John Tchicai's Ascension Unending
Billed to make capital out of John Tchicai's appearance on one of John Coltrane's most celebrated sessions, Ascension Unending was actually the Danish saxophonist's Five Points band responsible for One Long Minute (Nubop, 2010) with the addition of violinist Rosie Hertlein. Their sound was nothing like Trane's loosely proscribed free blow, instead showcasing both the carefully charted structures and improvising skills of a cast of regular collaborators. Prominent among these was guitarist Garrison Fewell whose "Spectronomous" opened the set, its theme bookending a controlled collective improv section.
It really was a group music, with voices that erupted from the melee rather than individual showcases. Drummer Ches Smith's "One Long Minute" flowered out into a pointillist passage full of unusual techniques, with Fewell tapping his fretboard and Hertlein taking a minimalist approach to her violin. Saxophonist Alex Weiss arranged Marion Brown's "Capricorn Rising," with the lilting melody giving way to Hertlein's wordless vocals over a nagging vamp, before an atonal feature for his alto. Tchicai adopted a fatherly role, overseeing and directing, and only asserting himself instrumentally towards the end of the set with one blowtorched tenor saxophone incantation over a knotty rhythm, which had the house roaring affirmation.
Tony Malaby's Tamarindo
An air of expectation awaited saxophonist Tony Malaby's group Tamarindo, and it didn't disappoint with their one hour set closing out the first evening. Malaby has gradually become more of a name on the scene, his many sideman dates now outnumbered by his leadership vehicles, tonight's trio prominent among them. Vision Festival force majeure William Parker held down the bass chair but with Nasheet Waits unavailable, regular confrere Tom Rainey manned the trap set.

While on disc, Tamarindo utilizes preconceived heads as launch pads for the leaders' muscular outpourings, if there were written structures here they were treated so sketchily as to be imperceptible. After an organic start, where the reedman swayed from side to side, essaying harsh tenor saxophone blurts atop Parker's urgent propulsion and Rainey's busy percussion, the dynamic ebbed and flowed, but always with the leader involved. It almost seemed as if he co-opted any available distortion as material for extemporization. Harsh ugly sounds were as liable to predominate as melody, with duck calls, multiphonic shrieks and squeaky reed noises coloring his already unpredictable trajectory.
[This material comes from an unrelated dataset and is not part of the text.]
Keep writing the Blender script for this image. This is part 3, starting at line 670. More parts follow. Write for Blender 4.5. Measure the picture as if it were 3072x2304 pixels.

Rainey worked timbral variation adeptly into his percussive crosscurrents, beating his hands, using his elbows to dampen and modulate the timbre of his snare, and wielding a variety of implements to strike the drums with different attack and weight. In tandem with Parker's insistent bass, his interventions time and again reinvigorated Malaby, who appeared inexhaustible, refusing all cues to wind down in an unbroken set of consistently high quality interplay.